Britomart’s fusion of heritage and contemporary architecture has seen it evolve to become Auckland’s undisputed fashion hub. Top New Zealand fashion designers Zambesi, Karen Walker and Kate Sylvester all have flagship stores here, and international brands like Ted Baker and Lululemon further reinforce Britomart’s credentials as the city’s designer hub.
Other retailers like Made showcase New Zealand’s up-and-coming designers.

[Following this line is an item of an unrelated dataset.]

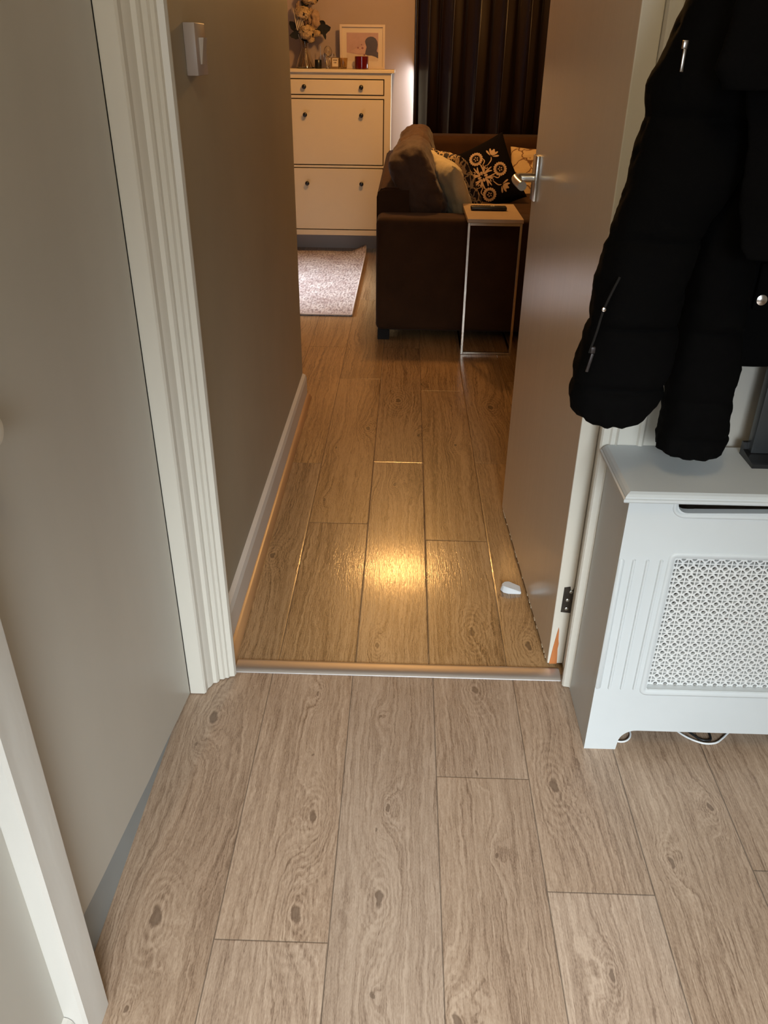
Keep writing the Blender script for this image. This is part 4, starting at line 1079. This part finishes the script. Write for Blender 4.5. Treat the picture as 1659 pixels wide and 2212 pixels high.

The Britomart precinct also hosts a collection of top eating opportunities. Ortolana’s Mediterranean-inspired dishes are packed full of seasonal ingredients from the owners’ farm garden in rural West Auckland, while their nearby sister restaurant Milse focuses solely on the important skill set of crafting very grown-up and sophisticated desserts.
With views across the harbour, nearby Ostro run by top Kiwi chef Josh Emett is just the kind of place to inspire waterborne exploration of Auckland’s sparkling marine backyard.
The city’s Ferry Building is close by to the relaxed passage that takes you to the seaside village of Devonport, where strolling through the shops (try the chocolaterie for handmade chocolates and truffles) and checking out artists’ works is a lovely way to wile away an afternoon.
The islands that neighbour the city offer an array of exciting activities, native wildlife and world-class vineyards. It’s an uncommon blend of sophistication, vibrancy and adventure that’s driving Auckland’s emergence as New Zealand’s only truly international city.